Much of the pleasure of James Marsh's extraordinary documentary Man on Wire lies in hearing the story from Petit himself, as flamboyant a raconteur as he is an acrobat. The youthful Petit of the early Seventies, seen in photos and archive footage, is an elfin, wiry, other-worldly figure; today, he's just as elfin if rather more leathery. Petit clearly relishes his own myth, as great charlatans usually do: except that documentary evidence proves he's no charlatan, but a true marvel. We see Petit's great feats – photos of his walks at the WTC and Notre Dame cathedral, film of him on Sydney Harbour Bridge – but he makes them even more breathtaking through his very Gallic love of paradox. Telling of his first recce at the WTC, he recalls his immediate response: "Impossible. So now let's go to work."

Petit has a touch of the poet. A favourite word is "beautiful"–- as in, "If I die, what a beautiful death, to die in the exercise of your passion." There's a touch of Arsène Wenger in his gently philosophical bent: he recalls driving through Manhattan for the first time and marvelling at the horizontalité.(Surely he means verticalité.)

Petit psyched himself up for his feat – "le coup", as he calls it – by watching bank robbery movies on TV. Accordingly, British director Marsh couches his recreation of Petit's great day in the style of a Seventies Hollywood heist movie. Black and white footage re-enacts the surreptitious ascent of the towers by Petit and his crew, some of them in loud sports jackets and afros, as captions ("11pm, August 6") crank up the tension.

But the real grist of the film comes from the archive material, and the present-day interviews with Petit and conspirators. By its nature, Man on Wire gets you thinking about human limits and motivation. At one point Petit says of his wire-walking, "One half-millimetre of mistake, one quarter-second of inattention, and you lose your life" – but that precision marks not just the walk itself, but the meticulous preparation. You suspect that for Petit, the ecstasy of the stunt is not just in the death-defying 45 minutes, but in the months of studying architectural plans, building replicas of the WTC roof, posing as a journalist to quiz construction workers.

It also becomes clear that Petit's feat was also the achievement of his team, whose names have not passed into history. Man on Wire casts an overdue spotlight on the accomplices who also took extraordinary risks to make the event happen – the foremost risk being that they would end up jointly responsible for Petit's death. As we watch his old friends reminisce today, what becomes apparent is their absolute devotion to Petit at the time: his charismatic sway over them resembles a cult leader's.

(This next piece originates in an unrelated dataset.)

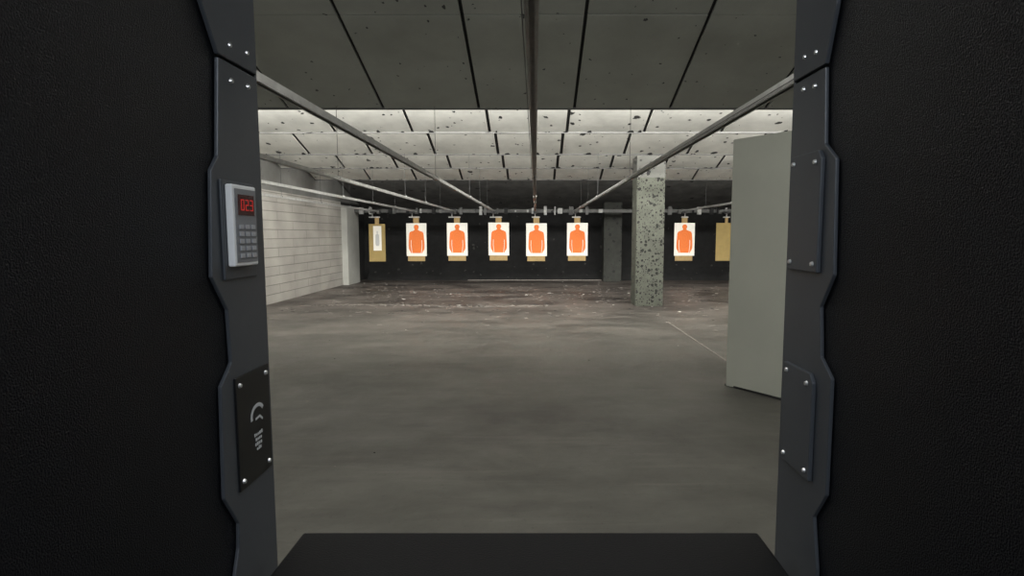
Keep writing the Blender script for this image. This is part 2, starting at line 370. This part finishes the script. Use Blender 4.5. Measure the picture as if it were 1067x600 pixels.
# ---------------------------------------------------------------- lights
def area(name,loc,size,sy,power,direction,col=(1,.985,.93)):
    l=bpy.data.lights.new(name,'AREA'); l.shape='RECTANGLE'; l.size=size; l.size_y=sy; l.energy=power; l.color=col
    o=bpy.data.objects.new(name,l); C.objects.link(o); o.location=loc
    o.rotation_euler=Vector(direction).to_track_quat('-Z','Y').to_euler(); return o
for i,(y,z,pw) in enumerate(((7.5,3.40,700),(9.2,3.40,410),(11.2,3.34,280),(13.2,3.28,145),(15.25,3.1,150))):
    n=9
    m=MB()
    for j in range(n):
        x=-5.0+j*1.35
        m.box((x-.6,y-.12,z+.06),(x+.6,y+.04,z+.11),'white',.01)
        m.box((x-.01,y-.05,z+.11),(x+.01,y-.03,ZR),'rail')
    m.obj('strip_light')
    area('strip_lamp',((XL+XR)/2,y,z+.03),12.,.12,pw,(0,1,-.32 if i<4 else -.6))
m=MB(); m.box((-5,1.9,3.06),(6,2.1,3.14),'white'); m.box((-4,1.99,3.14),(-3.97,2.01,ZR),'rail'); m.box((4,1.99,3.14),(4.03,2.01,ZR),'rail'); m.obj('strip_light')
area('firing_line_lamp',(.5,2.0,3.04),10.,.4,190,(0,.6,-1))
m=MB(); m.box((-1.2,-1.6,2.86),(1.2,-1.3,2.95),'white'); m.box((-.5,-1.46,2.95),(-.47,-1.44,ZR),'rail'); m.box((.5,-1.46,2.95),(.53,-1.44,ZR),'rail'); m.obj('strip_light')
area('booth_lamp',(0,-1.45,2.84),2.2,.25,88,(0,.5,-1),(.88,.94,1))
w=bpy.data.worlds.new('world'); bpy.context.scene.world=w; w.use_nodes=True
w.node_tree.nodes['Background'].inputs[0].default_value=(.0,.0,.0,1)

# ---------------------------------------------------------------- camera
cam=bpy.data.cameras.new('camera'); cam.sensor_width=36; cam.lens=600/1067*36; cam.clip_start=.02
cam.shift_x=-24.5/1067
co=bpy.data.objects.new('camera',cam); C.objects.link(co); co.location=(0,0,1.5)
co.rotation_euler=(math.pi/2-math.atan(56/600),0,0)
bpy.context.scene.camera=co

Two of the team are moved to tears recalling the WTC walk. One of them is Annie Allix, Petit's former girlfriend, who remembers her awe of him; in a heartstopping archive photo, we see her transfixed with terror, or rapture, as she gazes up at her boyfriend in the sky. With poignant resignation, Allix recognises that in achieving his feat, Petit crossed over into the realm of celebrity and left his friends behind. Instead of running into her arms on returning to earth, Petit – as he recalls with self-congratulatory impishness - decamped with an admirer. Of another aide, Jean-François Heckel, Petit casually remarks that he followed unquestioningly: in this instant we sense that in every prodigy, there's also a monster. Heckel's reward for the twin towers coup was to be unceremoniously expelled from the United States, whereas Petit received a lifetime pass to the WTC observation deck.

A lot of good that was to him, you can't help thinking. Of course, that's what makes the film so resonant – all the more so because it's a matter that the film never raises explicitly. Against all odds, Petit is still with us today, whereas it's the twin towers that have plummeted. Your heart stops, early in the film, at an archive shot of a vast pit in Lower Manhattan. But it's a different Ground Zero – the building site on which the Center was about to rise. Petit was the twin towers' great celebrant, and their first conqueror, long before al-Qa'ida. And somehow, now the towers are gone, you can't help thinking of Petit as an oddly ghost-like figure himself.